Le Conseil des aéroports du Canada (CAC) s’est félicité du déploiement du «contrôle fondé sur le risque» – faisant référence non seulement aux lignes distinctes, qui étaient déjà en place, mais aux différents protocoles de sécurité qui devraient commencer le mois prochain. Le dépistage basé sur les risques est en cours dans les aéroports américains depuis plus d’une décennie, a noté la présidente du CAC, Monette Pasher. 

Elle a invité le gouvernement et l’agence de sécurité aéroportuaire à étendre le programme et à créer «un véritable programme national de voyageurs de confiance afin que davantage de Canadiens puissent profiter» des files d’attente plus rapides. 

Actuellement, la plupart devraient faire une demande en plusieurs étapes pour devenir membre de Nexus.

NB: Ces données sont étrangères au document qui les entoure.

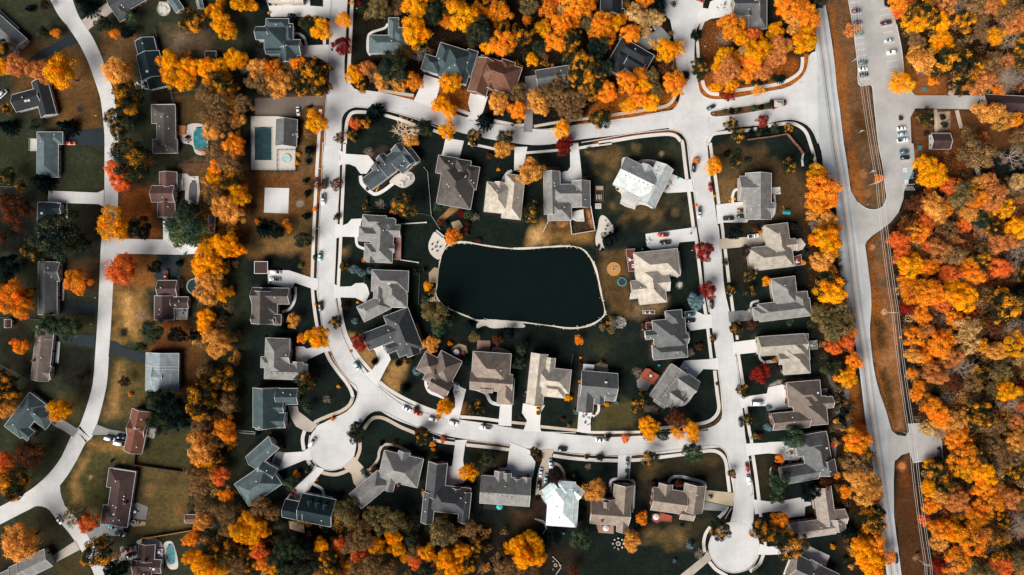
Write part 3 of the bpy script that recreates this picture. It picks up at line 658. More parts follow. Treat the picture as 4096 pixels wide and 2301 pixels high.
DRIVES = [
 ('LEAFC',"00:825,205 890,305 930,270 1010,215 1165,95 1120,0 960,110"), ('ASPH',"00:716,335 785,425 640,490 480,570 310,625 270,605 430,500 600,410"),
 ('ASPH',"00:650,1340 740,1318 1040,1285 1050,1470 660,1447"), ('CONC',"10:490,470 980,490 1045,462 1045,632 990,605 480,590"),
 ('CONC',"10:1640,740 1690,740 1700,840 1770,960 1850,975 2020,1000 2010,1100 1850,1112 1640,965"), ('ASPH',"10:1575,1122 1815,1115 1790,1250 1780,1390 1610,1390 1555,1330 1620,1200"),
 ('GREYC',"10:1780,1320 1842,1370 1842,1447 1790,1447"), ('ASPH',"20:598,145 978,150 974,255 588,250"), ('ASPH',"20:560,490 820,465 962,475 955,602 620,545 560,522"),
 ('ASPH',"20:1108,528 1165,540 1220,590 1380,635 1472,660 1466,760 1300,700 1160,665 1090,690"), ('GREYC',"20:535,1380 600,1300 790,1422 740,1500 650,1440"),
 ('GREYC',"20:970,1370 1100,1420 1260,1447|30:1250,60 1050,35 920,40"), ('GREYC',"30:850,995 1000,960 1020,910 1240,960 1250,1050 1010,1050 920,1115"),
 ('LEAFC',"30:500,1270 760,1100 805,1190 520,1340"), ('GREYC',"30:1050,1350 1200,1230 1210,1160 1370,1150 1385,1290 1220,1300 1090,1400"),
 ('CONC',"01:90,-40 130,60 480,40 520,-40 540,-40 545,60 690,70 690,-40 750,-40 745,190 680,170 150,170 130,80"), ('CONC',"01:455,460 735,450 730,640 640,590 455,570"),
 ('LEAFY',"01:-10,990 700,960 695,1062 620,1060 500,1060 462,1110 450,1180 -10,1170"), ('CONC',"01:1690,750 1850,800 1840,900 1785,1085 1585,1015 1660,850"),
 ('CONC',"01:2160,900 2330,970 2280,1130 2200,1225 2105,1195 2160,1150 2130,1040"), ('GREYC',"02:130,770 240,755 265,900 210,1100 205,1330 115,1325 130,1100"),
 ('GREYC',"02:1220,420 1400,330 1450,310 1420,240 1480,250 1600,380 1560,420 1380,500 1290,480"), ('CONC',"02:1900,80 1970,90 1990,20 2090,-30 2210,-30 2215,150 2150,170 2000,190 1880,250 1860,150"),
 ('CONC',"11:830,55 900,100 1130,115 1190,190 1110,300 1050,300 1000,230 940,205 870,205 830,225"), ('CONC',"11:1905,-60 2090,-30 2040,160 1860,130 1880,60"),
 ('CONC',"11:795,795 870,820 920,800 960,755 1065,750 1040,870 1040,940 980,935 870,932 795,950"), ('CONC',"11:780,1405 845,1435 960,1430 1000,1400 1100,1395 1125,1447|21:1140,60 1100,150 1000,100 850,95 785,110"),
 ('CONC',"11:120,1270 330,1270 560,1345 625,1352|21:625,30 560,10 540,0|11:390,1395 370,1447 330,1447 120,1400"), ('CONC',"21:400,588 480,588 510,610 600,590 725,580 755,635 690,642 520,720 510,750 400,740"),
 ('CONC',"21:1170,600 1290,540 1325,640 1355,720 1310,800 1250,920 1215,990 1090,860 1160,835 1230,730 1200,640"), ('LEAFC',"21:320,1180 420,1190 430,1240 560,1340 620,1375 560,1447 490,1440 400,1390 350,1300"),
 ('CONC',"21:1985,960 2110,1020 2080,1140 2040,1325 1880,1310 2000,1200 2000,1110 1980,1050"), ('CONC',"21:2455,1155 2572,1160|22:0,1165|21:2565,1390 2435,1380"),
 ('CONC',"22:110,1160 330,1180 290,1250 280,1400 295,1447 115,1435 150,1330 100,1260"), ('CONC',"22:670,1240 830,1250 790,1310 790,1455 655,1445"),
 ('CONC',"22:1720,240 1830,225 1930,270 2005,265 2018,400 1790,430 1760,380"), ('CONC',"22:1730,730 2000,715 2070,700 2080,822 1920,815 1840,915 1750,910 1665,840 1690,790"),
 ('GREYC',"22:2170,240 2220,235 2470,210 2490,320 2180,345"), ('CONC',"22:2215,545 2500,510 2530,640 2225,672"),
 ('CONC',"22:2285,1100 2560,1060|23:0,1000 160,965 170,1090 240,1110 220,1215 30,1230|22:2550,1185 2370,1190 2300,1212"),
 ('CONC',"32:2345,125 2560,115|33:0,110 250,100 265,210 340,200 345,240 300,295 160,290 120,230 0,222|32:2400,240 2360,260"), ('CONC',"32:2425,685 2572,705|33:130,700 350,660 365,710 430,710 435,740 370,760 370,850 200,870 130,805 0,810|32:2440,835"),
 ('CONC',"32:2490,1130 2560,1155|33:0,1160 380,1140 620,1250 580,1360 290,1290 250,1250 170,1440 150,1440 220,1250 150,1235 0,1242|32:2470,1240"), ('CONC',"12:580,-10 665,-10 680,120 705,350 650,370 640,420 490,415 475,290 560,270 585,230"),
 ('CONC',"12:25,30 155,30 130,160 110,250 20,270"), ('CONC',"12:1500,285 1580,290 1750,365 1830,345 1835,478 1560,495 1490,470 1510,390"),
 ('CONC',"12:2050,612 2310,580 2370,600 2385,750 2360,790 2130,790 2065,805"), ('CONC',"12:1340,905 1850,835 1870,972 1680,990 1660,1060 1400,1060 1355,1030"),
 ('WALKT',"12:2080,955 2370,935 2500,900 2530,1010 2420,1040 2350,1025 2280,1040 2082,1058"), ('CONC',"31:210,210 300,215 470,205 540,165 565,290 490,290 220,400 150,380 170,270"),
 ('CONC',"31:590,350 690,380 640,440 580,520 545,570 510,660 450,750 290,690 400,560 540,430"), ('WALKT',"31:870,355 985,255 1100,380 1190,430 1040,600 980,520 960,430"),
 ('CONC',"31:2000,90 2125,85 2100,150 2080,290 2110,500 2010,560 1890,545 1925,350 1970,350 2000,130"), ('CONC',"31:2555,110|32:15,120 180,190 190,240 235,310 212,460 -30,450|31:2555,380 2520,370"),
 ('WALKT',"32:300,180 425,185 400,240 410,300 430,350 372,380 360,470 350,540 310,640 235,640 250,480 270,380 300,300"), ('CONC',"32:1066,240 1205,238 1190,300 1182,490 1060,490"),
 ('TANW',"32:1900,585 2235,620 2215,755 2130,740 1900,690"), ('GREYC',"32:1890,695 2130,745 2180,752 2130,802 1900,790"), ('LEAFC',"32:1960,1200 2010,1280 1800,1460 1670,1460 1930,1250"),
 ('CONC',"11:90,440 335,445 325,700 80,690"),
]
MAT.update(ASPH=ASPH, CONC=CONC, GREYC=GREYC, LEAFY=LEAFY, WALKT=WALKT, LEAFC=paving('leafy_drive', alb(214, 200, 186), 3, True, .3), TANW=paving('sandy_drive', alb(222, 200, 164), 3, True, .3))
DRP = []
for i, (m, s) in enumerate(DRIVES):
    P = pts(s); DRP.append(P)
    bm = bmesh.new(); poly(bm, P, .150 + (i % 6) * .004)
    structure('sports_court' if i == len(DRIVES) - 1 else 'driveway', bm, MAT[m])

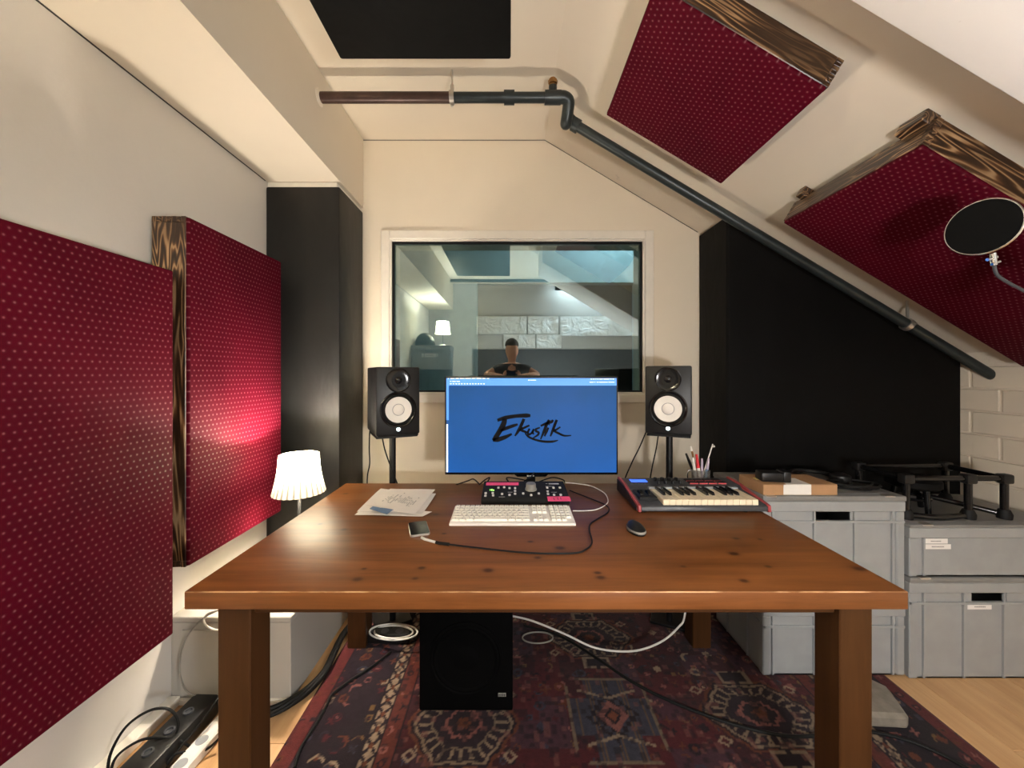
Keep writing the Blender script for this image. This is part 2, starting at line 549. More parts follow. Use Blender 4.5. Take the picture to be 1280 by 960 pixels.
# ceiling: flat strip, soffit, slope, rear dormer
struct('ceiling', MB().box(XS, XRIDGE, YREAR, YB, ZC, ZC + 0.1), M_ceil)
struct('trim_1', MB().box(XW, XS, YREAR, YB, ZS, ZC + 0.1, 0.0), M_ceil)      # soffit along the left wall
sl = MB().prism([(XRIDGE, ZC), (XR + 0.1, zslope(XR + 0.1)), (XR + 0.1, zslope(XR + 0.1) + 0.14), (XRIDGE, ZC + 0.14)], 'y', YGABLE, YB)
struct('ceiling_slope', sl, M_slope)
T2 = 0.25
slab = MB().prism([(XRIDGE + 0.12, zslope(XRIDGE + 0.12) - T2), (XR, zslope(XR) - T2), (XR, zslope(XR) - 0.002), (XRIDGE + 0.12, zslope(XRIDGE + 0.12) - 0.002)], 'y', YGABLE, YSLAB, bev=0.004)
struct('trim_2', slab, M_rough)                                                # downstand of the near slope
struct('ceiling_dormer', MB().box(XRIDGE, XR + 0.1, YREAR, YGABLE, ZC, ZC + 0.1), M_ceil)
gab = MB().prism([(XRIDGE, ZC + 0.0), (XR + 0.1, ZC), (XR + 0.1, zslope(XR + 0.1) + 0.14), (XRIDGE, ZC)], 'y', YGABLE, YGABLE + 0.06) if False else \
    MB().prism([(XRIDGE + 0.3, ZC), (XR + 0.1, ZC), (XR + 0.1, zslope(XR + 0.1) + 0.13), (XRIDGE + 0.3, zslope(XRIDGE + 0.3) + 0.13)], 'y', YGABLE, YGABLE + 0.06)
struct('wall_gable', gab, M_wall)
struct('wall_dormer', MB().box(XR, XR + 0.15, YREAR, YGABLE + 0.06, zslope(XR) + 0.12, ZC), M_wall)
# thin dark caulk joints where ceilings meet the far wall; then a shade line
cj = MB().tube([(XS, YB - 0.001, ZC - 0.001), (XRIDGE, YB - 0.001, ZC - 0.001), (1.2, YB - 0.001, zslope(1.2) - 0.001)], 0.0022, 6, smooth=False)
struct('trim_3', cj, M_joint)
struct('soffit_shade_line', MB().tube([(XW + 0.001, YREAR, ZS - 0.001), (XW + 0.001, 2.1, ZS - 0.001)], 0.0032, 6, smooth=False), M_joint)  # dark strip standing in for the shade where soffit meets left wall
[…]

Les entrevues avec les agents frontaliers canadiens et américains nécessitent souvent une visite à un centre d’inscription américain, et ceux qui souhaitent éviter un voyage transfrontalier peuvent organiser une rencontre conjointe avec les autorités dans l’un des huit aéroports de six provinces. 

L’inscription à Nexus a augmenté le mois dernier après un arrêt de près d’un an. Le processus est resté suspendu au Canada même après que les centres ont ouvert leurs portes aux États-Unis, en partie en raison d’un différend au sujet du droit des agents américains de porter des armes en sol canadien, entre autres protections juridiques. 

L’impasse a conduit à un arriéré massif de candidatures pour le programme. Mais l’Agence de la sécurité des frontières du Canada en traite maintenant 10 000 par semaine, a affirmé le ministre Alghabra. 

Le nombre de demandes a bondi de 21 % en trois mois pour atteindre 342 000 en juillet dernier, mais il était retombé à environ 212 000 à la mi-mars. 

Les aéroports où les voyageurs de confiance pourront profiter du nouveau programme sont les aéroports internationaux de Toronto, Montréal, Vancouver, Calgary, Winnipeg et Edmonton. La sécurité dans plusieurs autres aéroports offrira aux passagers sélectionnés un service de première ligne et des avantages supplémentaires aux points de contrôle transfrontaliers, a ajouté M. Alghabra.